10. The Growing Service Sector Requires a New Combination of Capabilities

Some of the questions this new discipline would address:

•  How to accelerate the rate of innovation in services, business processes and business models by understanding and filling the existing knowledge and tool gaps?
•  How to make innovation and creativity inside the company—entrepreneurship—as relevant to national competitiveness and growth as entrepreneurship? ₃₅
•  How to anticipate customers' demands and understand their real needs? Henry Ford once said: "If I had asked my customers what they wanted, they'd have said a faster horse."₃₆
•  How to create an organization in which collective learning becomes a practice, not just a process? ₃₇
•  How to design metrics for effectiveness, not just efficiency? ₃₈
•  How to understand the fundamentals of service sector productivity and develop models to accelerate productivity growth?

The principles of service science remain nascent. But the country that masters this discipline—and produces a cadre of service scientists and engineers who are able to accelerate innovation and productivity in service industries—has a clear advantage in attracting high-value service investments and creating high-value service jobs. The Japanese were the first to master product quality, but so far, no nation has mastered service science, management and engineering.

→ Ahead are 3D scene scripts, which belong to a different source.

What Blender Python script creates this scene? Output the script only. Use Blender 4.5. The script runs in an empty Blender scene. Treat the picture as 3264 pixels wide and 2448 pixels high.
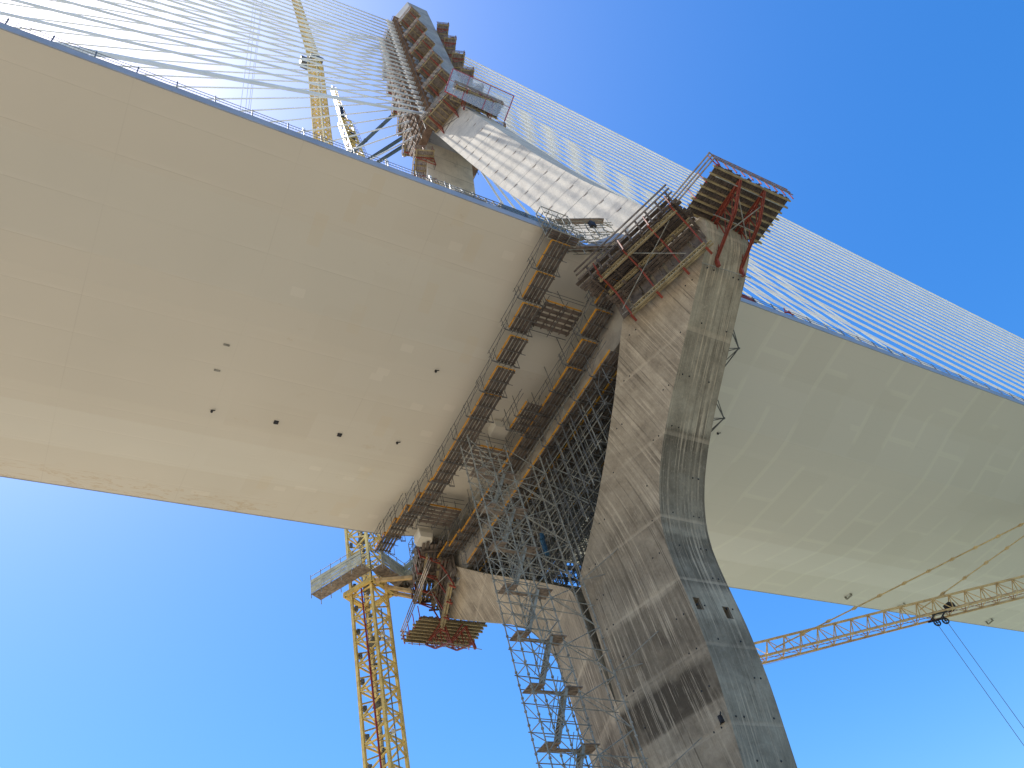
import bpy, math, random
from mathutils import Vector as V, Matrix
random.seed(7)
SC = bpy.context.scene
COL = SC.collection

# ------------------------------------------------------------------ camera
RM = ((0.450545013, 0.866145579, -0.216335452),
      (-0.739184441, 0.226040970, -0.634438210),
      (-0.500615175, 0.445754772, 0.742082967))
F, CAM = 2560.08, V((37.2298, -38.0471, 0.0))
RX, RY, RZ = V(RM[0]), V(RM[1]), V(RM[2])

def ray(px, py):
    return (RX * (px - 1632) + RY * (py - 1224) + RZ * F).normalized()

def at(px, py, x=None, y=None, z=None):
    d = ray(px, py)
    if x is not None: t = (x - CAM.x) / d.x
    elif y is not None: t = (y - CAM.y) / d.y
    else: t = (z - CAM.z) / d.z
    return CAM + d * t

cd = bpy.data.cameras.new('camera')
cam = bpy.data.objects.new('camera', cd)
COL.objects.link(cam)
m = Matrix(((RX.x, -RY.x, -RZ.x, CAM.x), (RX.y, -RY.y, -RZ.y, CAM.y), (RX.z, -RY.z, -RZ.z, CAM.z), (0, 0, 0, 1)))
cam.matrix_world = m
cd.sensor_width = 36
cd.lens = F / 3264 * 36
cd.clip_end = 20000
SC.camera = cam

# ------------------------------------------------------------------ light
SUN = V((-0.324, -0.25, 0.912)).normalized()
w = bpy.data.worlds.new('World')
SC.world = w
w.use_nodes = True
nt = w.node_tree
bg = nt.nodes['Background']
sky = nt.nodes.new('ShaderNodeTexSky')
sky.sky_type = 'NISHITA'
sky.sun_disc = False
sky.sun_elevation = math.asin(SUN.z)
sky.sun_rotation = math.atan2(SUN.x, SUN.y)
sky.altitude = 0
sky.air_density = 1.1
sky.dust_density = 1.05
sky.ozone_density = 3.0
hs = nt.nodes.new('ShaderNodeHueSaturation')
hs.inputs['Saturation'].default_value = 1.4
hs.inputs['Hue'].default_value = 0.505
nt.links.new(sky.outputs[0], hs.inputs['Color'])
nt.links.new(hs.outputs[0], bg.inputs[0])
bg.inputs[1].default_value = 0.15
sd = bpy.data.lights.new('sun', 'SUN')
sd.energy = 4.5
sd.angle = math.radians(0.53)
sd.color = (1, 0.95, 0.87)
so = bpy.data.objects.new('sun', sd)
COL.objects.link(so)
so.rotation_mode = 'QUATERNION'
so.rotation_quaternion = SUN.to_track_quat('Z', 'Y')
so.location = (-60, -40, 260)
SC.view_settings.view_transform = 'Standard'
SC.view_settings.look = 'None'
SC.view_settings.gamma = 1
SC.view_settings.exposure = 0.74

# ------------------------------------------------------------------ materials
def new_mat(name, rough=0.7, metal=0.0):
    mt = bpy.data.materials.new(name)
    mt.use_nodes = True
    n = mt.node_tree.nodes
    p = n['Principled BSDF']
    p.inputs['Roughness'].default_value = rough
    p.inputs['Metallic'].default_value = metal
    p.inputs['Specular IOR Level'].default_value = 0.18
    return mt, mt.node_tree, p

def N(t, kind, **kw):
    n = t.nodes.new(kind)
    for k, v in kw.items():
        if k in n.inputs: n.inputs[k].default_value = v
        else: setattr(n, k, v)
    return n

def pos(t, scale=(1, 1, 1), rot=(0, 0, 0), loc=(0, 0, 0)):
    g = t.nodes.new('ShaderNodeNewGeometry')
    mp = t.nodes.new('ShaderNodeMapping')
    mp.inputs['Scale'].default_value = scale
    mp.inputs['Rotation'].default_value = rot
    mp.inputs['Location'].default_value = loc
    t.links.new(g.outputs['Position'], mp.inputs['Vector'])
    return mp.outputs[0]

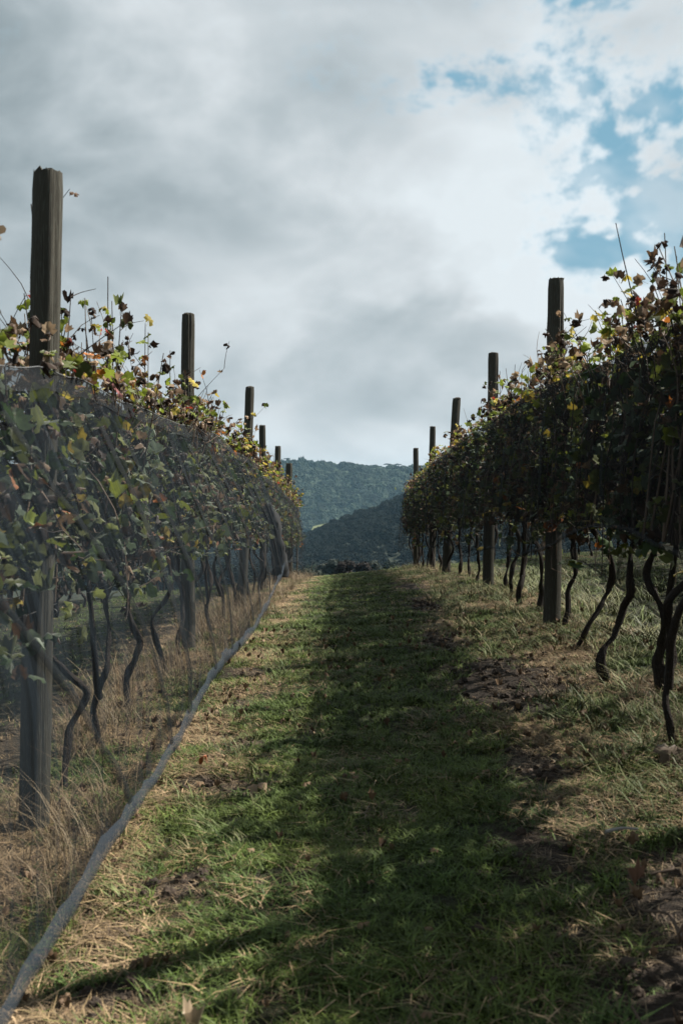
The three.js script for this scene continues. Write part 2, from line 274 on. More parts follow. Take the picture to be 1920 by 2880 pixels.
const POSTS = [
  [-1.178, 3.95, 2.575, 0.057, 0.065, 0, 'thick cracked grey post, nearest of the left row and tallest in view'],
  [-1.235, 8.1, 2.71, 0.053, 0.01, 0, 'second post of the left row, straight and dark against the clouds'],
  [-1.16, 12.2, 2.66, 0.055, 0.10, 0, 'third post of the left row, leaning right above the leaves'],
  [-1.27, 16.3, 2.68, 0.054, -0.01, 0.05, 'fourth post of the left row, almost hidden by yellow leaves'],
  [-1.30, 20.4, 2.77, 0.060, 0.02, 0, 'fifth post of the left row, standing clear before the hilltop'],
  [-1.27, 24.4, 2.80, 0.080, 0.0, 0, 'sixth post of the left row, thick end post at the crest'],
  [1.615, 7.65, 2.635, 0.061, 0.03, 0, 'thick dark post nearest of the right row, knotted on its left side'],
  [1.74, 11.75, 2.72, 0.062, 0.05, 0, 'second post of the right row, short and broad above the leaves'],
  [1.73, 15.85, 2.76, 0.066, 0.17, 0, 'third post of the right row, leaning clearly to the right'],
  [1.80, 19.95, 2.80, 0.062, 0.0, 0, 'fourth post of the right row, small and upright above the leaves'],
  [1.78, 24.05, 2.86, 0.066, 0.0, 0, 'fifth post of the right row, last before the crest'],
  [1.66, 3.5, 2.60, 0.058, 0, 0, 'post of the right row just outside the right edge of the view'],
];
POSTS.forEach(([x, d, h, r, lx, lz, label], k) => { const g = base('trellis_post', x - lx * 0.5, ground(x, d), -d); part('timber', postGeo(h, r, [lx, lz], k), postMat, g); g.children[0].name = 'post_shaft'; tag(g, label, 'post', 'timber posts of the vine trellis');
  // galvanised staples that hold the wires
  const sm = stdMat('galvanised_steel', lin(0.22, 0.22, 0.22), { metalness: 0.7, roughness: 0.5 }), sg = limb([new THREE.Vector3(0, -0.012, 0), new THREE.Vector3(0.012, 0, 0), new THREE.Vector3(0, 0.012, 0)], 0.0022, 0.0022, 5, 6);
  for (const y of [0.86, 1.32, 1.78]) { const s = part('wire_staple', sg, sm, g); s.rotation.y = x < 0 ? 0 : Math.PI; s.position.set(lx * y / h + (x < 0 ? 1 : -1) * (r + 0.001), y, lz * y / h); }
});
{ // thin pale stake at the end of the left row
  const x = -1.14, d = 25.6, g = limb([new THREE.Vector3(0, -0.2, 0), new THREE.Vector3(0.01, 1, 0), new THREE.Vector3(0, 2.25, 0)], 0.021, 0.018, 8, 8, 0.12, 4), m = new THREE.Mesh(g, stdMat('pale_wood', lin(0.22, 0.2, 0.17), { map: grain })); m.position.set(x, ground(x, d), -d);
  tag(top(m, 'wooden_stake'), 'thin pale stake at the far end of the left row', 'stake');
}
const wireMat = stdMat('wire', lin(0.16, 0.16, 0.16), { metalness: 0.6, roughness: 0.55 });
for (const [sx, side] of [[-1.24, 'left'], [1.72, 'right']]) for (const [h, w] of [[0.86, 'lowest'], [1.32, 'middle'], [1.78, 'top']]) {
  const pts = []; for (let d = side === 'left' ? 2 : 1; d <= 24.6; d += 1.0) pts.push(new THREE.Vector3(sx + (side === 'left' ? 0.055 : -0.055), ground(sx, d) - bump(sx, d) + h - 0.02 * Math.sin(d * 1.53), -d));
  tag(top(new THREE.Mesh(limb(pts, 0.0016, 0.0016, 5, 90), wireMat), 'trellis_wire'), w + ' wire strung along the posts of the ' + side + ' vine row', 'wire');
}

// ------------------------------------------------------------------ grape leaves
// lobed leaf about one unit wide, folded along its midrib and curled at the rim
function leafGeo(seed, curl, fold, crumple) {
  const r = rng(seed), out = [], lobes = [[-2.6, 0.50], [-2.25, 0.50], [-1.8, 0.57], [-1.45, 0.49], [-1.0, 0.60], [-0.62, 0.49], [-0.32, 0.57], [0, 0.66], [0.32, 0.57], [0.62, 0.49], [1.0, 0.60], [1.45, 0.49], [1.8, 0.57], [2.25, 0.50], [2.6, 0.50]];
  const pos = [0, 0, 0], idx = [];
  const put = (x, y) => { const q = Math.hypot(x, y); const z = -curl * q * q + fold * Math.abs(x) + crumple * noise(x * 3.1 + seed, y * 3.1, seed) + 0.05 * Math.sin(8 * Math.atan2(x, y)) * q; const k = 1 - Math.abs(curl) * 0.25 * q; pos.push(x * k, y * k + 0.18, z); };
  pos[1] = 0.18;
  for (const [a, l] of lobes) { const k = l * (0.9 + 0.25 * r()); put(Math.sin(a) * k * 0.52, Math.cos(a) * k * 0.52); }
  for (const [a, l] of lobes) { const k = l * (0.88 + 0.28 * r()); put(Math.sin(a) * k, Math.cos(a) * k); }
  const n = lobes.length; for (let i = 1; i < n; i++) { idx.push(0, i + 1, i); const a = i, b = i + 1; idx.push(a, b, b + n, a, b + n, a + n); }
  // stalk
  const s = pos.length / 3; pos.push(-0.012, 0.18, 0, 0.012, 0.18, 0, 0.012, -0.38, -0.12, -0.012, -0.38, -0.12); idx.push(s, s + 1, s + 2, s, s + 2, s + 3);
  return geo(pos, idx);
}
const LEAVES = [leafGeo(1, 0.25, 0.15, 0.10), leafGeo(2, 0.5, 0.30, 0.15), leafGeo(3, -0.4, 0.45, 0.2), leafGeo(4, 1.3, 0.5, 0.5), leafGeo(5, -1.1, 0.9, 0.6), leafGeo(6, 1.7, -0.3, 0.7)];
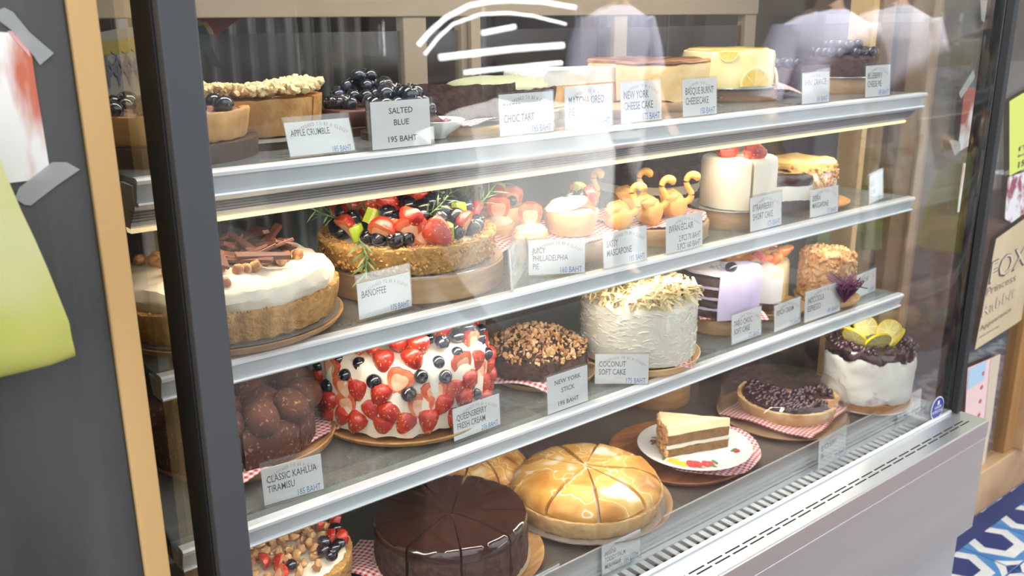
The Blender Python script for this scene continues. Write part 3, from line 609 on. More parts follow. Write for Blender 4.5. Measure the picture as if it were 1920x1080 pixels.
# swan eclairs
c, r = fit(1120, 1345, 468, zB); SWX, SWY = c[0], c[1] + .022
drum_thing('cake_stand', 'wide wooden drum under the swan shaped choux buns', SWX, SWY, zB, r, .026)
cloth('red gingham napkin beneath the swan shaped choux buns', SWX, SWY, zB + .026, r * 1.9, r * 1.9, .2, .0016, rnd=True)
body = disp(xf(lathe([(0, -.026), (.010, -.024), (.019, -.014), (.022, .0), (.019, .012), (.010, .024), (0, .028)], 22), r=(0, R(90), 0), s=(1, 1.05, .8)), .004, 45, 2)
body_me = mesh('body', body, CHOUX); wing_me = [mesh('wing', disp(xf(lathe([(0, -.018), (.010, -.012), (.014, .0), (.009, .014), (0, .024)], 14), (-.004, sy * .011, .014), (sy * .35, R(100), 0), (1, .55, .9)), .004, 60, sy + 3), CHOUX) for sy in (-1, 1)]
nk = [(.018, 0, .008), (.027, 0, .014), (.030, 0, .024), (.024, 0, .036), (.020, 0, .046), (.023, 0, .056), (.031, 0, .060), (.038, 0, .056), (.040, 0, .049)]
nk_me = mesh('neck', tube(smoothp([(a_ * .92, b_, c_ * .86) for a_, b_, c_ in nk]), [q_[0] for q_ in smoothp([(v_,) * 2 for v_ in (.0055, .0056, .0050, .0046, .0046, .0052, .0060, .0066, .0030)])], 14), pm('golden_choux_neck', (.80, .47, .11), .5, coat=.1), 85)
first = None
for k, (u, v, dr, lb) in enumerate([(1160, 428, -.9, 'swan shaped choux bun nearest the round price sign for mascarpone'), (1217, 418, -.5, 'swan shaped choux bun in the middle of the front row'), (1262, 407, -.7, 'swan shaped choux bun closest to the strawberry cream cake'),
                                   (1098, 395, -1.6, 'swan shaped choux bun behind the little fruit tartlet'), (1175, 398, -.8, 'swan shaped choux bun in the back row, tucked behind the front pair')]):
    p = on_z(u, v, zB + .030)
    if first is None:
        sw = first = thing('swan_choux', lb, 'pastry', (p[0], p[1], zB + .045), dr, 'swan shaped choux buns'); ob('body', body_me, None, sw); ob('wing', wing_me[0], None, sw); ob('wing', wing_me[1], None, sw); ob('neck', nk_me, None, sw)
    else: sw = dup(first, loc=(p[0], p[1], zB + .047), rz=dr); sw['label'] = lb
# strawberry short cake
c, r = fit(1303, 1425, 430, zB); drum_thing('cake_stand', 'wooden drum under the white strawberry cream cake', c[0] + .005, c[1] + .0, zB, .066, .030, top=.070)
c, r = fit(1309, 1447, 396, zB + .032)
t = thing('strawberry_cream_cake', 'smooth white cream half cake with three strawberries on top', 'cake', (c[0] + .004, c[1], zB + .0325), to_cam(c[0], c[1]))
H = .082
for k, (a0, a1) in enumerate([(-1.6, .32), (.40, 1.7), (1.75, 4.6)]):
    pr = [(0, 0), (r, 0), (r, H * .3), (r, H * .9), (r * .97, H * .97), (r * .9, H), (0, H)]
    ob('slice', disp(wedge(pr, a0, a1, 20, .0), .0012, 30, k), CREAM if k != 5 else CREAMW, t, smooth=50)
for x, y, a in ((.028, .026, 0), (.012, -.024, 2), (-.02, -.030, 3)): berry('s', t, (x, y, H + .010), (1.45, .1, a), 1.25)
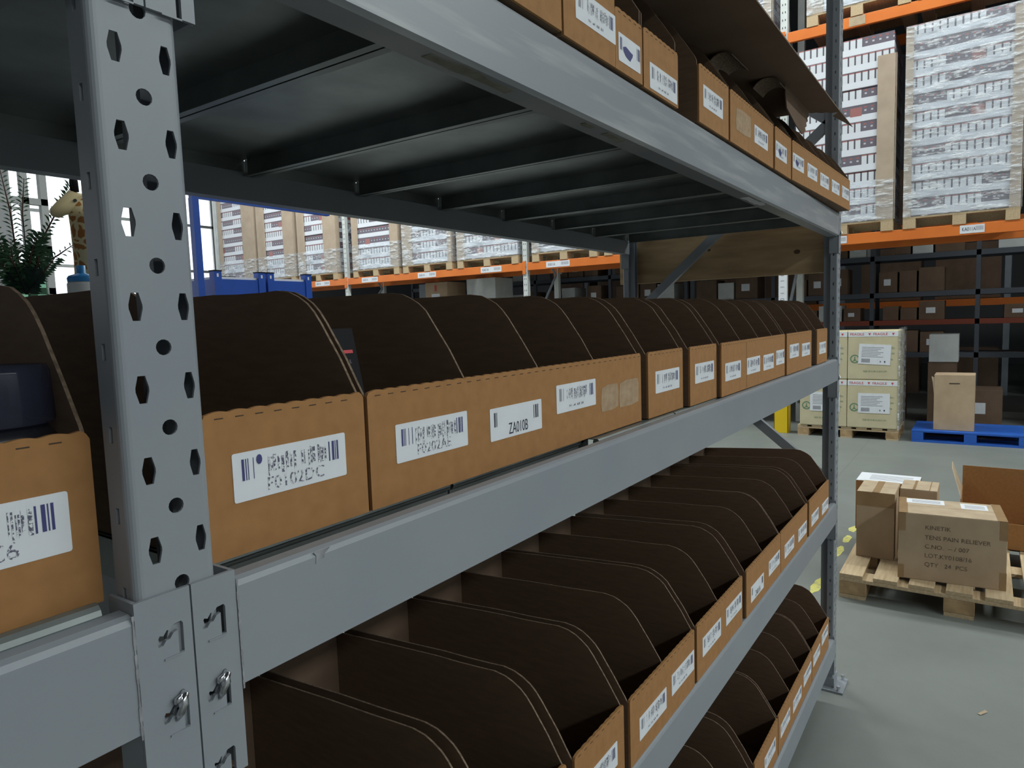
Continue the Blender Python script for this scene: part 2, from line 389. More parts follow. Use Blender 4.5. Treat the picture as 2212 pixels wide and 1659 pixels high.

Leverage Leadership in Computational Technologies

Ongoing research at the Council on Competitiveness is demonstrating that, in the 21st century, "to outcompete is to outcompete." America clearly has the technological edge. The most powerful computing systems in the world are in the United States, but America lacks sufficient numbers of computational scientists to exploit its leadership position. According to Council surveys, the biggest single constraint on the deployment of advanced computation tools is the lack of computational scientists.
At the frontiers of science and engineering, advanced computation has become a major element of the third leg of discovery tools—the other two legs being theory and experimentation. Computer modeling and simulation dramatically accelerate the pace of innovation—and enable new-to-the-world knowledge and insights.
But the business benefits of advanced computing are also becoming clear to the minority of companies that are able to use it. Leading companies are proving out the advantages of leveraging computational capabilities: accelerating design and engineering of new products; reducing time to market through virtual prototyping; and increasing supply chain efficiency and flexibility.
Consider that:

•  In 1980, Boeing tested 77 wings in wind tunnels for the 767. Thanks primarily to high performance computing (HPC) simulation, Boeing needed to physically test only 11 wings for the 787 Dreamliner series, dramatically cutting costs and design time.
•  Entertainment leader DreamWorks Animation SKG would not even exist without powerful computer graphics technology. Every movie is generated on a HPC system.
•  At The Proctor & Gamble Company, computational analysis is used for everything from increasing absorbency in Pampers® diapers to designing the right geometric shape for Pringles® potato chips—one that allows the chip to drop gently into a container rather than flying off the conveyor belt.₃₉
•  Wal-Mart optimizes its entire supply chain on computer models, including daily data analysis to determine what to stock in every store worldwide.₄₀
•  On any given day at the NASDAQ Exchange, more than two billion transactions are processed at rates of more than 200,000 transactions per second. The secret sauce is the ability to use computer modeling to increase volume and transaction speed reliably.₄₁

America's innovation advantage rests not just on having the most advanced tools and technologies in the world, but the people to use them.